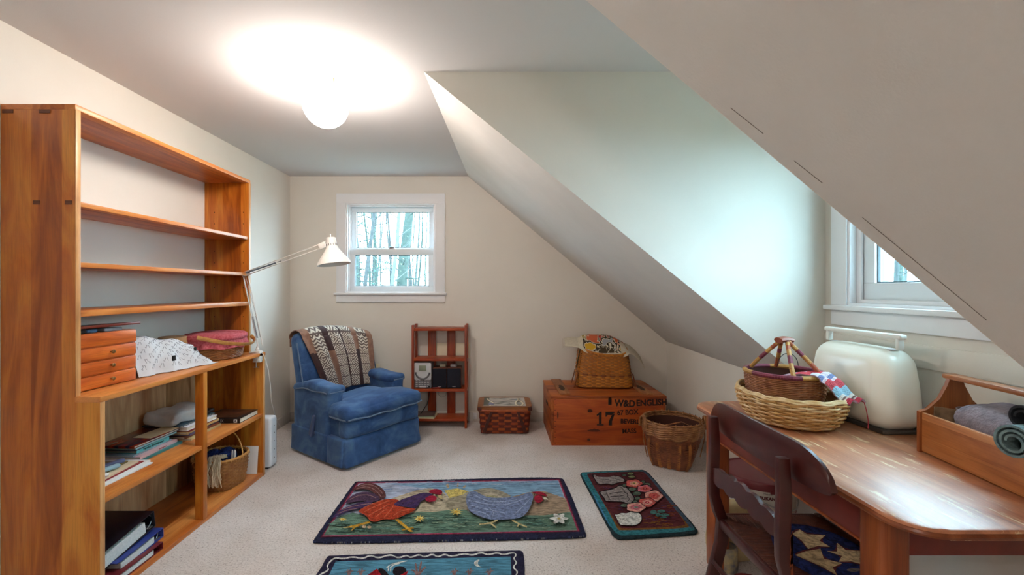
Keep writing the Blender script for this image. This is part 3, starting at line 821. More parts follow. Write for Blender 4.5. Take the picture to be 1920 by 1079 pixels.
skyl 535,227 556,231 576,235 596,235 617,238 637,238 638,243 617,244 597,240 577,241 556,237 535,232
skyd 68,260 89,259 109,262 109,267 89,265 68,266
skyl 394,246 414,246 434,248 435,254 414,252 394,252
skyd -486,147 -468,152 -448,151 -429,154 -410,153 -411,158 -431,159 -450,156 -470,157 -488,152
skyl -261,221 -242,225 -223,229 -202,228 -203,233 -224,235 -243,230 -263,227
skyd 330,220 350,222 370,222 370,228 350,228 330,225
skyl -248,160 -230,164 -210,165 -190,162 -191,167 -211,170 -231,169 -250,165
skyd 392,240 413,247 433,244 433,250 413,253 392,245
skyl 29,250 50,249 70,249 90,251 110,254 110,260 90,256 70,255 49,255 29,256
skyd -504,152 -484,150 -466,154 -447,156 -428,159 -407,156 -408,161 -429,164 -448,162 -467,159 -486,156 -506,157
skyl 259,276 279,274 300,276 320,279 341,280 341,286 320,285 300,282 279,280 259,282
skyd -191,209 -172,214 -152,216 -132,214 -112,218 -92,217 -93,223 -113,224 -132,220 -153,222 -173,220 -192,214
skyl 443,250 463,246 484,251 484,257 463,251 444,256
skyd 546,258 567,263 587,262 607,261 608,267 588,267 568,269 547,264
skyl -52,211 -33,214 -12,212 7,219 27,215 27,221 6,225 -13,218 -33,219 -53,216
skyd -318,149 -299,152 -280,153 -261,158 -242,157 -242,162 -262,163 -281,159 -301,158 -320,155
skyl 210,220 230,219 250,217 270,218 290,221 290,227 270,224 250,223 230,224 210,226
tail -659,128 -647,213 -594,252 -532,230 -468,159 -427,77 -425,28 -456,24 -482,67 -542,143 -592,162 -635,143
tail2 -645,-37 -648,38 -622,102 -571,126 -511,102 -465,58 -449,14 -491,-19 -553,5 -604,-9
purple -662,-207 -654,-125 -631,-77 -580,-28 -516,5 -474,-14 -518,-82 -574,-99 -619,-137
taill -638,187 -586,225 -516,187 -450,84 -449,90 -516,195 -589,235 -642,196
taill -638,155 -581,192 -515,145 -450,45 -448,51 -514,152 -584,202 -642,164
taill -630,15 -593,73 -538,78 -479,34 -479,42 -540,87 -596,82 -634,23
taill -635,-103 -586,-63 -530,-41 -487,-32 -490,-24 -533,-33 -589,-56 -639,-95
taill -647,-153 -607,-107 -550,-90 -554,-82 -610,-100 -651,-147
red -551,-116 -477,-19 -421,33 -325,19 -347,-46 -271,-82 -212,-86 -223,-121 -275,-167 -309,-209 -375,-201 -404,-232 -440,-224 -465,-183 -498,-146
redl -502,-128 -438,-41 -386,5 -389,13 -442,-33 -506,-121
redl -464,-170 -421,-102 -386,-50 -389,-42 -425,-96 -468,-163
redl -420,-186 -401,-128 -379,-94 -383,-87 -405,-122 -424,-180
redl -372,-189 -354,-101 -351,-57 -356,-53 -359,-97 -376,-185
redl -325,-170 -302,-120 -245,-99 -247,-91 -305,-113 -329,-164
redl -520,-85 -477,-32 -425,15 -429,23 -481,-24 -524,-78
purple -365,-46 -325,19 -276,58 -223,104 -171,107 -137,75 -177,28 -208,-9 -211,-90 -260,-73 -306,-64
tail2 -333,-41 -274,5 -215,63 -218,72 -278,14 -337,-33
tail2 -279,-59 -238,-13 -200,34 -204,42 -242,-5 -283,-51
crimson -188,38 -156,72 -121,62 -109,19 -133,-14 -167,-7
crimson -178,123 -158,151 -135,161 -114,151 -89,128 -90,77 -119,85 -160,97
beak -115,67 -89,72 -74,28 -93,32
cream -128,75 -129,69 -133,66 -139,69 -141,75 -140,82 -136,84 -131,82
gold -565,-291 -519,-267 -444,-224 -433,-242 -497,-284 -509,-322 -512,-287
gold -309,-209 -291,-203 -184,-328 -204,-329
gold -251,-310 -197,-282 -188,-297 -243,-317
sun -142,-199 -161,-205 -146,-224 -166,-214 -164,-238 -176,-217 -187,-233 -186,-210 -206,-213 -192,-199 -211,-185 -190,-187 -200,-164 -182,-181 -178,-159 -171,-183 -155,-173 -163,-193
gold -168,-199 -169,-206 -175,-209 -181,-206 -185,-199 -184,-192 -178,-189 -172,-192
sun 61,-127 38,-133 54,-153 31,-143 31,-168 18,-145 2,-163 6,-139 -18,-141 1,-127 -21,-112 4,-114 -5,-89 15,-108 23,-84 28,-110 49,-99 37,-120
gold 30,-127 28,-134 21,-137 13,-134 9,-127 12,-119 19,-116 26,-119
sun -569,-207 -582,-210 -570,-220 -586,-215 -583,-226 -593,-216 -601,-224 -601,-213 -616,-214 -606,-207 -621,-200 -605,-201 -613,-190 -599,-198 -597,-187 -591,-199 -579,-194 -585,-204
gold -588,-207 -589,-210 -593,-212 -598,-210 -601,-207 -600,-203 -596,-202 -591,-203
white 644,-199 633,-210 618,-214 613,-221 615,-237 609,-251 597,-248 588,-235 581,-235 569,-248 556,-251 554,-237 560,-221 558,-214 543,-210 535,-199 546,-188 562,-184 566,-177 564,-160 569,-145 582,-148 592,-162 599,-162 612,-148 625,-145 627,-160 620,-177 622,-184 637,-188
sun 599,-199 595,-207 588,-210 582,-207 580,-199 584,-191 591,-188 598,-191
hen 63,28 68,97 104,135 140,97 184,48 250,36 344,46 397,67 453,120 474,77 456,-28 416,-150 370,-201 284,-212 208,-212 142,-168 91,-116 72,-46
henl 78,5 205,-50 323,-50 439,44 438,52 323,-42 205,-42 79,14
henl 86,-50 188,-103 294,-145 294,-138 188,-95 87,-42
henl 117,63 185,-4 278,-23 381,15 381,23 278,-14 186,4 118,71
henl 338,-169 385,-102 447,16 445,22 382,-96 336,-164
henl 204,-84 231,-134 223,-182 226,-184 235,-132 207,-79
henl 109,-120 171,-137 206,-178 208,-172 172,-130 109,-112
crimson 474,53 503,79 527,58 523,0 493,-30 472,-5
crimson 458,113 521,120 551,87 556,51 521,72 489,85
cream 519,48 547,45 559,8 530,21
beak 155,-268 218,-253 254,-224 251,-211 216,-239 154,-254
beak 210,-251 244,-298 248,-287 215,-240
beak 329,-225 365,-260 407,-294 410,-281 369,-247 333,-212
beak 364,-254 354,-280 360,-287 370,-261
sun2 -442,-284 -442,-292 -446,-296 -454,-296 -461,-292 -466,-284 -466,-276 -462,-271 -454,-271 -446,-276
sun2 -414,-287 -414,-295 -419,-300 -426,-300 -434,-295 -438,-287 -438,-280 -434,-275 -426,-275 -418,-280"""
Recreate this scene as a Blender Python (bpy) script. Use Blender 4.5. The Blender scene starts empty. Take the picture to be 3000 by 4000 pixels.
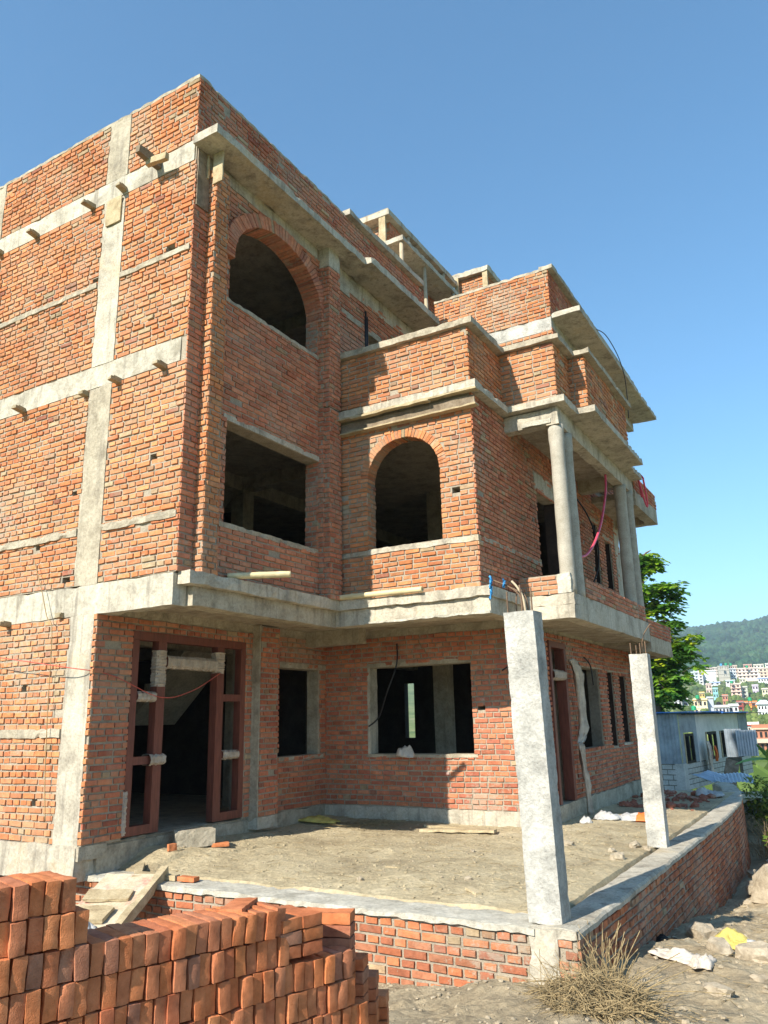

**WRITTEN REQUEST**.
All preceding records should be duplicated verbatim, images excepted.

**SOLVED EXERCISE**.
Keep writing the Blender script for this image. This is part 3, starting at line 821. More parts follow. Write for Blender 4.5. Take the picture to be 1920 by 1079 pixels.
skyl 535,227 556,231 576,235 596,235 617,238 637,238 638,243 617,244 597,240 577,241 556,237 535,232
skyd 68,260 89,259 109,262 109,267 89,265 68,266
skyl 394,246 414,246 434,248 435,254 414,252 394,252
skyd -486,147 -468,152 -448,151 -429,154 -410,153 -411,158 -431,159 -450,156 -470,157 -488,152
skyl -261,221 -242,225 -223,229 -202,228 -203,233 -224,235 -243,230 -263,227
skyd 330,220 350,222 370,222 370,228 350,228 330,225
skyl -248,160 -230,164 -210,165 -190,162 -191,167 -211,170 -231,169 -250,165
skyd 392,240 413,247 433,244 433,250 413,253 392,245
skyl 29,250 50,249 70,249 90,251 110,254 110,260 90,256 70,255 49,255 29,256
skyd -504,152 -484,150 -466,154 -447,156 -428,159 -407,156 -408,161 -429,164 -448,162 -467,159 -486,156 -506,157
skyl 259,276 279,274 300,276 320,279 341,280 341,286 320,285 300,282 279,280 259,282
skyd -191,209 -172,214 -152,216 -132,214 -112,218 -92,217 -93,223 -113,224 -132,220 -153,222 -173,220 -192,214
skyl 443,250 463,246 484,251 484,257 463,251 444,256
skyd 546,258 567,263 587,262 607,261 608,267 588,267 568,269 547,264
skyl -52,211 -33,214 -12,212 7,219 27,215 27,221 6,225 -13,218 -33,219 -53,216
skyd -318,149 -299,152 -280,153 -261,158 -242,157 -242,162 -262,163 -281,159 -301,158 -320,155
skyl 210,220 230,219 250,217 270,218 290,221 290,227 270,224 250,223 230,224 210,226
tail -659,128 -647,213 -594,252 -532,230 -468,159 -427,77 -425,28 -456,24 -482,67 -542,143 -592,162 -635,143
tail2 -645,-37 -648,38 -622,102 -571,126 -511,102 -465,58 -449,14 -491,-19 -553,5 -604,-9
purple -662,-207 -654,-125 -631,-77 -580,-28 -516,5 -474,-14 -518,-82 -574,-99 -619,-137
taill -638,187 -586,225 -516,187 -450,84 -449,90 -516,195 -589,235 -642,196
taill -638,155 -581,192 -515,145 -450,45 -448,51 -514,152 -584,202 -642,164
taill -630,15 -593,73 -538,78 -479,34 -479,42 -540,87 -596,82 -634,23
taill -635,-103 -586,-63 -530,-41 -487,-32 -490,-24 -533,-33 -589,-56 -639,-95
taill -647,-153 -607,-107 -550,-90 -554,-82 -610,-100 -651,-147
red -551,-116 -477,-19 -421,33 -325,19 -347,-46 -271,-82 -212,-86 -223,-121 -275,-167 -309,-209 -375,-201 -404,-232 -440,-224 -465,-183 -498,-146
redl -502,-128 -438,-41 -386,5 -389,13 -442,-33 -506,-121
redl -464,-170 -421,-102 -386,-50 -389,-42 -425,-96 -468,-163
redl -420,-186 -401,-128 -379,-94 -383,-87 -405,-122 -424,-180
redl -372,-189 -354,-101 -351,-57 -356,-53 -359,-97 -376,-185
redl -325,-170 -302,-120 -245,-99 -247,-91 -305,-113 -329,-164
redl -520,-85 -477,-32 -425,15 -429,23 -481,-24 -524,-78
purple -365,-46 -325,19 -276,58 -223,104 -171,107 -137,75 -177,28 -208,-9 -211,-90 -260,-73 -306,-64
tail2 -333,-41 -274,5 -215,63 -218,72 -278,14 -337,-33
tail2 -279,-59 -238,-13 -200,34 -204,42 -242,-5 -283,-51
crimson -188,38 -156,72 -121,62 -109,19 -133,-14 -167,-7
crimson -178,123 -158,151 -135,161 -114,151 -89,128 -90,77 -119,85 -160,97
beak -115,67 -89,72 -74,28 -93,32
cream -128,75 -129,69 -133,66 -139,69 -141,75 -140,82 -136,84 -131,82
gold -565,-291 -519,-267 -444,-224 -433,-242 -497,-284 -509,-322 -512,-287
gold -309,-209 -291,-203 -184,-328 -204,-329
gold -251,-310 -197,-282 -188,-297 -243,-317
sun -142,-199 -161,-205 -146,-224 -166,-214 -164,-238 -176,-217 -187,-233 -186,-210 -206,-213 -192,-199 -211,-185 -190,-187 -200,-164 -182,-181 -178,-159 -171,-183 -155,-173 -163,-193
gold -168,-199 -169,-206 -175,-209 -181,-206 -185,-199 -184,-192 -178,-189 -172,-192
sun 61,-127 38,-133 54,-153 31,-143 31,-168 18,-145 2,-163 6,-139 -18,-141 1,-127 -21,-112 4,-114 -5,-89 15,-108 23,-84 28,-110 49,-99 37,-120
gold 30,-127 28,-134 21,-137 13,-134 9,-127 12,-119 19,-116 26,-119
sun -569,-207 -582,-210 -570,-220 -586,-215 -583,-226 -593,-216 -601,-224 -601,-213 -616,-214 -606,-207 -621,-200 -605,-201 -613,-190 -599,-198 -597,-187 -591,-199 -579,-194 -585,-204
gold -588,-207 -589,-210 -593,-212 -598,-210 -601,-207 -600,-203 -596,-202 -591,-203
white 644,-199 633,-210 618,-214 613,-221 615,-237 609,-251 597,-248 588,-235 581,-235 569,-248 556,-251 554,-237 560,-221 558,-214 543,-210 535,-199 546,-188 562,-184 566,-177 564,-160 569,-145 582,-148 592,-162 599,-162 612,-148 625,-145 627,-160 620,-177 622,-184 637,-188
sun 599,-199 595,-207 588,-210 582,-207 580,-199 584,-191 591,-188 598,-191
hen 63,28 68,97 104,135 140,97 184,48 250,36 344,46 397,67 453,120 474,77 456,-28 416,-150 370,-201 284,-212 208,-212 142,-168 91,-116 72,-46
henl 78,5 205,-50 323,-50 439,44 438,52 323,-42 205,-42 79,14
henl 86,-50 188,-103 294,-145 294,-138 188,-95 87,-42
henl 117,63 185,-4 278,-23 381,15 381,23 278,-14 186,4 118,71
henl 338,-169 385,-102 447,16 445,22 382,-96 336,-164
henl 204,-84 231,-134 223,-182 226,-184 235,-132 207,-79
henl 109,-120 171,-137 206,-178 208,-172 172,-130 109,-112
crimson 474,53 503,79 527,58 523,0 493,-30 472,-5
crimson 458,113 521,120 551,87 556,51 521,72 489,85
cream 519,48 547,45 559,8 530,21
beak 155,-268 218,-253 254,-224 251,-211 216,-239 154,-254
beak 210,-251 244,-298 248,-287 215,-240
beak 329,-225 365,-260 407,-294 410,-281 369,-247 333,-212
beak 364,-254 354,-280 360,-287 370,-261
sun2 -442,-284 -442,-292 -446,-296 -454,-296 -461,-292 -466,-284 -466,-276 -462,-271 -454,-271 -446,-276
sun2 -414,-287 -414,-295 -419,-300 -426,-300 -434,-295 -438,-287 -438,-280 -434,-275 -426,-275 -418,-280"""
Recreate this scene as a Blender Python (bpy) script. Use Blender 4.5. The Blender scene starts empty. Take the picture to be 3000 by 4000 pixels.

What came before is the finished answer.